Exercise: Write out exactly the lines from the line with "Reconstruct this image" through the line with "from mathutils import Vector, Matrix", both ends included, and no other line.

Dataset items:
>>>

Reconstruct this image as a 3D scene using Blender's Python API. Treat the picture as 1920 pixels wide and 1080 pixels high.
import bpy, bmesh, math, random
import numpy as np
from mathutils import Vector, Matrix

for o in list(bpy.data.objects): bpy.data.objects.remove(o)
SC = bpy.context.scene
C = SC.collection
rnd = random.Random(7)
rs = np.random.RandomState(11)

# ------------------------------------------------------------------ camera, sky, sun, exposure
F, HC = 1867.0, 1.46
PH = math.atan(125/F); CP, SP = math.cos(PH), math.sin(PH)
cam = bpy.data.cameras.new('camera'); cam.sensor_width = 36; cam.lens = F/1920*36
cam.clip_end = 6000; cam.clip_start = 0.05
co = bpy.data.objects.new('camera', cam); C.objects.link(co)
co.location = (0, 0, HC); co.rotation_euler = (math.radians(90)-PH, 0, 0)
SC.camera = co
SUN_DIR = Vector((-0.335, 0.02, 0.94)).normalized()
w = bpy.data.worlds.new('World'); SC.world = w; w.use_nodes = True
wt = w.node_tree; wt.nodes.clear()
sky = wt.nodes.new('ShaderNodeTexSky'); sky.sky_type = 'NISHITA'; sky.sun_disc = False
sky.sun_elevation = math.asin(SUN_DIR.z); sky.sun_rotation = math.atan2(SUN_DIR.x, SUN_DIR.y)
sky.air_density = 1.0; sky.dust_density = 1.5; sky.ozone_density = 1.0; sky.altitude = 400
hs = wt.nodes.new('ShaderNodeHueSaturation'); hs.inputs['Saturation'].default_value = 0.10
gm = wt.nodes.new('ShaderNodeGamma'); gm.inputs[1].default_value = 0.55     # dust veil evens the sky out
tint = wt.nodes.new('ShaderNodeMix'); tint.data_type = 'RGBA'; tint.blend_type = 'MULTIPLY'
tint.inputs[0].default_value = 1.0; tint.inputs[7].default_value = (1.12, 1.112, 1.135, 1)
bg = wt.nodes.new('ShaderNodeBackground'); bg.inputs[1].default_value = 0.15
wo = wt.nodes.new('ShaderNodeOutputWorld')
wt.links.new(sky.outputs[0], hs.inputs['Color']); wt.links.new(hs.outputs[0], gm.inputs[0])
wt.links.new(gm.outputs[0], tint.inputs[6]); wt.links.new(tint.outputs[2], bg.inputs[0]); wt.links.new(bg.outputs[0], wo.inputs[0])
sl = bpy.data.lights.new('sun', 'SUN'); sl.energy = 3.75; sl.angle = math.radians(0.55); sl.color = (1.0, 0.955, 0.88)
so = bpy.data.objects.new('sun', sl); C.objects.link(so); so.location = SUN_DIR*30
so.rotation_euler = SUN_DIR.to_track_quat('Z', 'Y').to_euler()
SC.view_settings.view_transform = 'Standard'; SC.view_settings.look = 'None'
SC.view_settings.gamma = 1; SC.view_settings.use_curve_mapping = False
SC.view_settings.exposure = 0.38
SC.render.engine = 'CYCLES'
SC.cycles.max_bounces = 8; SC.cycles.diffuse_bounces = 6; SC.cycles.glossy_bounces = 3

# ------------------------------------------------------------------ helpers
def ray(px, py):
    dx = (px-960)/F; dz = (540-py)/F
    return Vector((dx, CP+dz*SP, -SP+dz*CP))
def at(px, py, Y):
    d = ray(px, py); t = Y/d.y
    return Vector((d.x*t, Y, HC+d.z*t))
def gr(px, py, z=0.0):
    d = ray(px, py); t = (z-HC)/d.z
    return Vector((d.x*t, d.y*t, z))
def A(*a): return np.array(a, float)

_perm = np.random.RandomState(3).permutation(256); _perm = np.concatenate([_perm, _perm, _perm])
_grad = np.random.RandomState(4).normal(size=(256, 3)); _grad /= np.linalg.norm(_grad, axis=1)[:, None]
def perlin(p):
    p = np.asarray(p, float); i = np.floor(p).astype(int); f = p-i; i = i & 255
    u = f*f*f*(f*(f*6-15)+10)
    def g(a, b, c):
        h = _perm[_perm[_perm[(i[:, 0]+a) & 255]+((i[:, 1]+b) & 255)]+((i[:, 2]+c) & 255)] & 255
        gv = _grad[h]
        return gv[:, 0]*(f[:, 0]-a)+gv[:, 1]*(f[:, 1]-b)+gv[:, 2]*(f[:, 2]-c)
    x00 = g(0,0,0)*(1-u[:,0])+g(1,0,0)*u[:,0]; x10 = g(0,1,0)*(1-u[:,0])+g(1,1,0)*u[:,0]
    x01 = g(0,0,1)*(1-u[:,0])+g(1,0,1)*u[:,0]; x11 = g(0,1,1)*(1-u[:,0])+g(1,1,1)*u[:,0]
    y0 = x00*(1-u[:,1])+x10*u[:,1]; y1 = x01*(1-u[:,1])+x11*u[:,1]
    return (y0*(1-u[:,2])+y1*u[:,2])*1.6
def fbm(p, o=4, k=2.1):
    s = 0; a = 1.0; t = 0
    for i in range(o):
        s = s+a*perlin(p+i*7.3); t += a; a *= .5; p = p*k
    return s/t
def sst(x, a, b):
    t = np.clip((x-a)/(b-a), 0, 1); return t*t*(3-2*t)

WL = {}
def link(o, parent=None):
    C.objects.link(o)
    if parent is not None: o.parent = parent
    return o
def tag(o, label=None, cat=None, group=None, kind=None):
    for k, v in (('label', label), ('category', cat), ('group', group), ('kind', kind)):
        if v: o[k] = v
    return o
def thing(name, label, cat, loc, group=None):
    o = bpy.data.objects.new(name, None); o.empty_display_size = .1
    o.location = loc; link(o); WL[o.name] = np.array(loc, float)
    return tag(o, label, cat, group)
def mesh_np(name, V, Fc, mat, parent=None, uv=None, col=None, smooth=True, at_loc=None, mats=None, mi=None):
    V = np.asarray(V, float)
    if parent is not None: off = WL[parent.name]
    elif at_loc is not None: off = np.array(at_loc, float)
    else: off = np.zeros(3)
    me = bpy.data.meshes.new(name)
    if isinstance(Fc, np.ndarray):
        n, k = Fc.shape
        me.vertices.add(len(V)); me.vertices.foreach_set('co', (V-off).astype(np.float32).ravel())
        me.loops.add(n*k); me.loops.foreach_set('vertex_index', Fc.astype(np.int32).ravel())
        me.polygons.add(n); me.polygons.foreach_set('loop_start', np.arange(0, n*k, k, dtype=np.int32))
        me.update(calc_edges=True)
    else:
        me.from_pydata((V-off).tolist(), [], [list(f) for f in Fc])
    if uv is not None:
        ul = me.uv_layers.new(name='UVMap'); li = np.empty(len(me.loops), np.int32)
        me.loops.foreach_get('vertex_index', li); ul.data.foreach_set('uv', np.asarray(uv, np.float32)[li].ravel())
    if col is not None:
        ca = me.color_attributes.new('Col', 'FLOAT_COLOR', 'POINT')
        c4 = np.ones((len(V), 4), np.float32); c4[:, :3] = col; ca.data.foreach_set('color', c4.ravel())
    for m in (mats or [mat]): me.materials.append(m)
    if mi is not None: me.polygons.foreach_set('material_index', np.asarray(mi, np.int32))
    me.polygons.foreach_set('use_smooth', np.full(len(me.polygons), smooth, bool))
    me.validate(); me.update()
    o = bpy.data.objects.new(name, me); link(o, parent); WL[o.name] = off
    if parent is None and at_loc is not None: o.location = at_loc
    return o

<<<
>>>

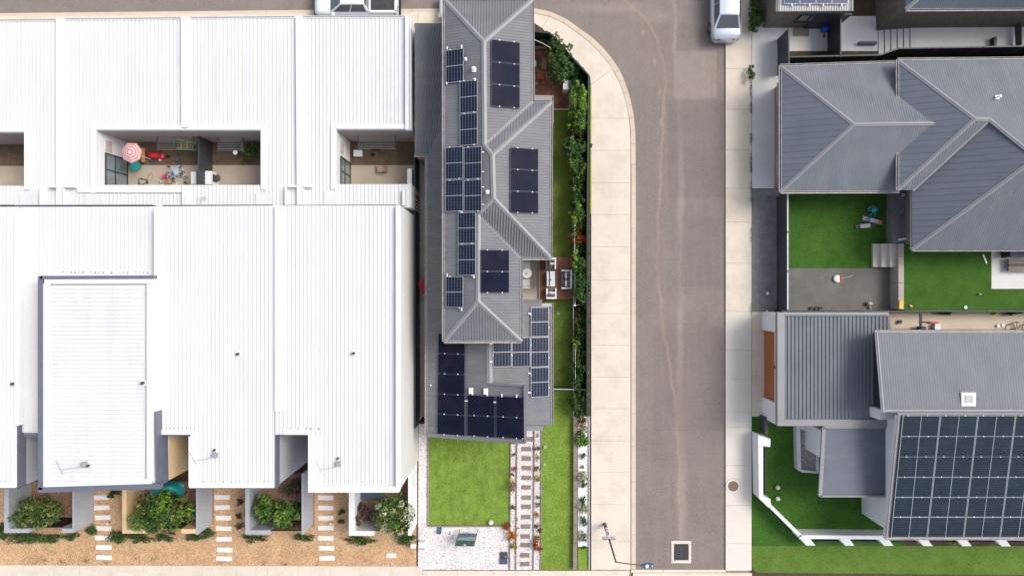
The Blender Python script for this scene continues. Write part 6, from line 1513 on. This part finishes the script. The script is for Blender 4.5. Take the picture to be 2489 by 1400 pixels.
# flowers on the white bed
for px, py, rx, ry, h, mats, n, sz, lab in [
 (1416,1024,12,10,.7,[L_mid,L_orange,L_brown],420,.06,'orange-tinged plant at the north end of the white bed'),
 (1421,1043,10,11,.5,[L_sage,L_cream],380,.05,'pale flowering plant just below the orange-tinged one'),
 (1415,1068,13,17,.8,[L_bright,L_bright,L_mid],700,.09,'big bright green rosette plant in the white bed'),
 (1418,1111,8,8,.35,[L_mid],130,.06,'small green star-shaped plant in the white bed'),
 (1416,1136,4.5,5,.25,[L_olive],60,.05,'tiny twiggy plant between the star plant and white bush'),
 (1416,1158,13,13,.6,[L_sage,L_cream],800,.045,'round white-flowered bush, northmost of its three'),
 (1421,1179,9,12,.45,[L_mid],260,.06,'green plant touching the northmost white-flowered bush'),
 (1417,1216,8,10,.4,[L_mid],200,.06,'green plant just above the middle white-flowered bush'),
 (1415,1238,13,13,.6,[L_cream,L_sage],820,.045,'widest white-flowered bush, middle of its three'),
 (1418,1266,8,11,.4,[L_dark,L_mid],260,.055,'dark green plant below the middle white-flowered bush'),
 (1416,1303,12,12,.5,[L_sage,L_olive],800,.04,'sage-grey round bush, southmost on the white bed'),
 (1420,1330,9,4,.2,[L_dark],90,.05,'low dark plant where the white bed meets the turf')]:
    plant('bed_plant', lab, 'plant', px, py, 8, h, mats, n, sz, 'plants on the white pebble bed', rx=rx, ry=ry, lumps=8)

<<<

Written reply:
Reconstruct this image as a 3D scene using Blender's Python API. Treat the picture as 1920 pixels wide and 1080 pixels high.
import bpy, bmesh, math, random
import numpy as np
from mathutils import Vector, Matrix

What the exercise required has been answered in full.